The AI edge-side represents a vast and complex industrial ecosystem—integrating large models into consumer electronics peripherals, application scenarios, data mining, digital assets, and credit expansion cycles. Currently, Chinese models like Qwen and Zhipu are gaining global recognition among developers. Meanwhile, China's manufacturing prowess—spanning consumer electronics, EVs, drones, and robotics—powers the "Made in China" wave. The core significance of AI edge-side lies in monetizing the massive capital expenditures of AI infrastructure while forming a closed-loop industrial ecosystem.
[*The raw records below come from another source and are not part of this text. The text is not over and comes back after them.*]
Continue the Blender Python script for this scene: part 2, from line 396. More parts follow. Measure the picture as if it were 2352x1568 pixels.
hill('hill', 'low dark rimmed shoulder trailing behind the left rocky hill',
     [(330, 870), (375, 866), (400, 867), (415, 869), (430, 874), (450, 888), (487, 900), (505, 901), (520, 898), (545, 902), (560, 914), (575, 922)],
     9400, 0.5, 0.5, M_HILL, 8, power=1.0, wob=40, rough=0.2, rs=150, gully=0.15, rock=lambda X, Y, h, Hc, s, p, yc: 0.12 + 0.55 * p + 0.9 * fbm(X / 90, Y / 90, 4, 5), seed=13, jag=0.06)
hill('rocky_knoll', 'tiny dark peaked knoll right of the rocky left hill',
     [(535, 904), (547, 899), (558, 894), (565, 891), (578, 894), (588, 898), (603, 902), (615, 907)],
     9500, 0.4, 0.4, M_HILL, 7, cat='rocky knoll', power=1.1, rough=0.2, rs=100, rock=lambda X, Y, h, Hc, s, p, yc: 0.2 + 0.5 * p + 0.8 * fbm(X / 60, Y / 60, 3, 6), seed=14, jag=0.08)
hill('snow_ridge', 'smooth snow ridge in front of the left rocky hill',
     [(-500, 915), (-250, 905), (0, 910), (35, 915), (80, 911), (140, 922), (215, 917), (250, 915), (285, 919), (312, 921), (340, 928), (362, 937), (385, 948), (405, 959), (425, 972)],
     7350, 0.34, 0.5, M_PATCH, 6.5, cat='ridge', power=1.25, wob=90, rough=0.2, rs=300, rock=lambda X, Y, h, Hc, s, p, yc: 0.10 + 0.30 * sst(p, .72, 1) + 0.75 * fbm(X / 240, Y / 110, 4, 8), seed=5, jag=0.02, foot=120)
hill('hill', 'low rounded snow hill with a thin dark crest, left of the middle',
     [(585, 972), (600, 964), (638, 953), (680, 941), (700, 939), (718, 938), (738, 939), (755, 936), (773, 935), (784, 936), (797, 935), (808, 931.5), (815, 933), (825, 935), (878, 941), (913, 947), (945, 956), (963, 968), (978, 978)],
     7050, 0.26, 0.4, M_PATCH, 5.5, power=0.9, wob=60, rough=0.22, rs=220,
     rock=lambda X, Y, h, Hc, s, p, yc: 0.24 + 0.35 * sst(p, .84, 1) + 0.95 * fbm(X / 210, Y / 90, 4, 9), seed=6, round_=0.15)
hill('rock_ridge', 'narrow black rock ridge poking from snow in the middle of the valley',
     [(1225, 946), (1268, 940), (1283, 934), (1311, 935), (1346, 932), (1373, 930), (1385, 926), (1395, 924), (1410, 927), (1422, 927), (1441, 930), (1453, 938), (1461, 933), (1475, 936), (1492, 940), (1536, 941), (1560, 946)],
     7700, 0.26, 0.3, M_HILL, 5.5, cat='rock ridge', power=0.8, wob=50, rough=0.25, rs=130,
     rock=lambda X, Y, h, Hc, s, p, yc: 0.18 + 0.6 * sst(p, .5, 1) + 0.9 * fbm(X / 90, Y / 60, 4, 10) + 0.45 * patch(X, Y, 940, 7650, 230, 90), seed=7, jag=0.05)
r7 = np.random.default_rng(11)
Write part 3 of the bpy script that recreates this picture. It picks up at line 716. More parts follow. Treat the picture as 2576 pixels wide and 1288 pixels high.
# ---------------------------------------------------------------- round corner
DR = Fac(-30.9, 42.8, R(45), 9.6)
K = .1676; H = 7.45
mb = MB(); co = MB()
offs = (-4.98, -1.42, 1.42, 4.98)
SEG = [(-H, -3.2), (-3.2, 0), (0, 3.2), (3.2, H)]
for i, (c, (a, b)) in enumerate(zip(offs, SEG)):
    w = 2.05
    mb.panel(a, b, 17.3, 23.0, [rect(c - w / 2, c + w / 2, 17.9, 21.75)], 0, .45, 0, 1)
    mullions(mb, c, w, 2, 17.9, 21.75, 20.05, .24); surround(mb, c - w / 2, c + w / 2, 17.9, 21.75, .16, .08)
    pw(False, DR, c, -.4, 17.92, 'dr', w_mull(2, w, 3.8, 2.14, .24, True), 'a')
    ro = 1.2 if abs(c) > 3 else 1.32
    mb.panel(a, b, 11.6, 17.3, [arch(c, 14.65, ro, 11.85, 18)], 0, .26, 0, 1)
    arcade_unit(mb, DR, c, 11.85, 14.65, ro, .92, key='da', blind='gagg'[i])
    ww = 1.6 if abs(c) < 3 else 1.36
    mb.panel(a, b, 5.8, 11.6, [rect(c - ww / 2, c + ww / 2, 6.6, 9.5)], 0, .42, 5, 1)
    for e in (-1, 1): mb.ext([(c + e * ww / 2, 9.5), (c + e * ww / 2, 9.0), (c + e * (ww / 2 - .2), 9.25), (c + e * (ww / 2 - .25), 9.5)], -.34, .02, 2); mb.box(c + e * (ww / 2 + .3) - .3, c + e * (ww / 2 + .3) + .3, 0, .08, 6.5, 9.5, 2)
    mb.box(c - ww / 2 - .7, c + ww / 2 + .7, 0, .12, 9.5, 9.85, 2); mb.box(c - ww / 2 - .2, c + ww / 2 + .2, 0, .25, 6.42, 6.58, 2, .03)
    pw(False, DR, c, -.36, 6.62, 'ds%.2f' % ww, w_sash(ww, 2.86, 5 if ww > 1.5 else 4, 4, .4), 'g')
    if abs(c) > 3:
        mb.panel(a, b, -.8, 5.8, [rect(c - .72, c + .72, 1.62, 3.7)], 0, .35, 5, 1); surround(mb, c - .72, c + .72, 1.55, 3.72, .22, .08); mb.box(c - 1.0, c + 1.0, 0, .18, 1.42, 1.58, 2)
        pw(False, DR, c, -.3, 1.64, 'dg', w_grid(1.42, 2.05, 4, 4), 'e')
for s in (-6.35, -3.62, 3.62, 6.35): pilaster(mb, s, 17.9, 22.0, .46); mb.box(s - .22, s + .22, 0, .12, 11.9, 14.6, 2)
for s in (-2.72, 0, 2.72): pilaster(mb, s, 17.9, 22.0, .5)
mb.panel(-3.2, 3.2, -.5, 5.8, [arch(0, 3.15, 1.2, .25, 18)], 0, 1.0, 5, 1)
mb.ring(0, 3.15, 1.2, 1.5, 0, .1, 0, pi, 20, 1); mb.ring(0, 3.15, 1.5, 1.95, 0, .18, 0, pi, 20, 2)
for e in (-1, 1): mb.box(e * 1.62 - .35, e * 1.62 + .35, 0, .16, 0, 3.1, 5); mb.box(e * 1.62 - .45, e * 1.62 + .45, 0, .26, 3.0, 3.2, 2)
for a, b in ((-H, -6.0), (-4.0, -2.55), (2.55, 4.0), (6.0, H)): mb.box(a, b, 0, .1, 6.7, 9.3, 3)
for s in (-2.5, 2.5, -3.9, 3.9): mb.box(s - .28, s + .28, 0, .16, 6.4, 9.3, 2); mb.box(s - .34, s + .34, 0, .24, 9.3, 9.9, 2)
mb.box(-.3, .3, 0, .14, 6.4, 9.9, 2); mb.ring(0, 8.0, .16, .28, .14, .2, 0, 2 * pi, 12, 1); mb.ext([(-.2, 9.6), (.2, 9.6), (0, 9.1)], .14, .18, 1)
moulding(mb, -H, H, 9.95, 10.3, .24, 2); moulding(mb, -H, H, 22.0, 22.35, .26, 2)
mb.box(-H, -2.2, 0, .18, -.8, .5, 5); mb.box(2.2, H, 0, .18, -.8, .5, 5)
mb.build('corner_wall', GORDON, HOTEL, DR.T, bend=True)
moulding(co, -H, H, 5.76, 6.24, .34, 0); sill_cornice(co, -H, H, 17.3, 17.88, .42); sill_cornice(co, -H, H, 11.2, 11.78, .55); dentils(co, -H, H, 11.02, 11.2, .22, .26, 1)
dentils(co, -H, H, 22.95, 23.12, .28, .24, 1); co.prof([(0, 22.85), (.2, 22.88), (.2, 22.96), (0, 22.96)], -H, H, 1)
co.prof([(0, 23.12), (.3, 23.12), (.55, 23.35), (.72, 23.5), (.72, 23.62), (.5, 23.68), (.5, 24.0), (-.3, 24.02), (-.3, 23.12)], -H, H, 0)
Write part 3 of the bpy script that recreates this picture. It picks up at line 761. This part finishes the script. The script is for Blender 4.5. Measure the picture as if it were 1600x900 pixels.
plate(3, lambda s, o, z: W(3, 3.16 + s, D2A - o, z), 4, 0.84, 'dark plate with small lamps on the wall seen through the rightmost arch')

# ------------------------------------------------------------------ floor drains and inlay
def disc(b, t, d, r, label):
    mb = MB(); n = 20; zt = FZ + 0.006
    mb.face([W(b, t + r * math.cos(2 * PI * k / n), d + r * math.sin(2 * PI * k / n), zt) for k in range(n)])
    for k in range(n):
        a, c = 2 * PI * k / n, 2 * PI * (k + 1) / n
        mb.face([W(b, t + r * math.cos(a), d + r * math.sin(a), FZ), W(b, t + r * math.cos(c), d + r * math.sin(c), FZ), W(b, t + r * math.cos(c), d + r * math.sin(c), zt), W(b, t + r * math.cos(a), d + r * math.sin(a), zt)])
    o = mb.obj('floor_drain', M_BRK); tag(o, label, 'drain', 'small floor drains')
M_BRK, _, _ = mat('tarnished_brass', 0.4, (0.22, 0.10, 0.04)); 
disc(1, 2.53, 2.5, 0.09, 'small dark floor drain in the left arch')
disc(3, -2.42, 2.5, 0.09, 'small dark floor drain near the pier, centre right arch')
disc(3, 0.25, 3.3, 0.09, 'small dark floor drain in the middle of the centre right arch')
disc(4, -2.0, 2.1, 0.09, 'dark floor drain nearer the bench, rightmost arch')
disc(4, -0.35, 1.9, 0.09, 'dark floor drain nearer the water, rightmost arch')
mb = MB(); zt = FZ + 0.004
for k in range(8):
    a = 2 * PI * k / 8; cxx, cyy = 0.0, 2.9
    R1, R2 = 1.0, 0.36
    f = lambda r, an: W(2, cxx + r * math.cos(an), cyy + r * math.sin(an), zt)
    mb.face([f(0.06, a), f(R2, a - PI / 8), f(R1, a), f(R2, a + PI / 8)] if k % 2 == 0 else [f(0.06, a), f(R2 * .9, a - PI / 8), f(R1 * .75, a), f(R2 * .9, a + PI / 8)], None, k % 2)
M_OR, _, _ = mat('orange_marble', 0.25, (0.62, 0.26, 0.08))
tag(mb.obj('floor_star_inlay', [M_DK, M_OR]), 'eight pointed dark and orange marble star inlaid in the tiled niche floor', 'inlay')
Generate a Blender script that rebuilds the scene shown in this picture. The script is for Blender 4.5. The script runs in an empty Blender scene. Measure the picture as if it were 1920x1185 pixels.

While the West pushes Google's "full-stack self-reliance" model—aiming to integrate chips, software, models, and applications into a competitive advantage—China should forge its own AI strategy. China's strength lies in manufacturing power, with robotics, drones, smart peripherals, and EVs serving as key battlegrounds. Software is merely a tool; open-source platforms invite global users into the AI ecosystem, which is then embedded into cost-effective hardware (AI Agents) and sold worldwide.

The application scenarios and data resources spawned by this AI ecosystem will create a powerful flywheel effect, ultimately anchoring the vast wealth generated by AI within China.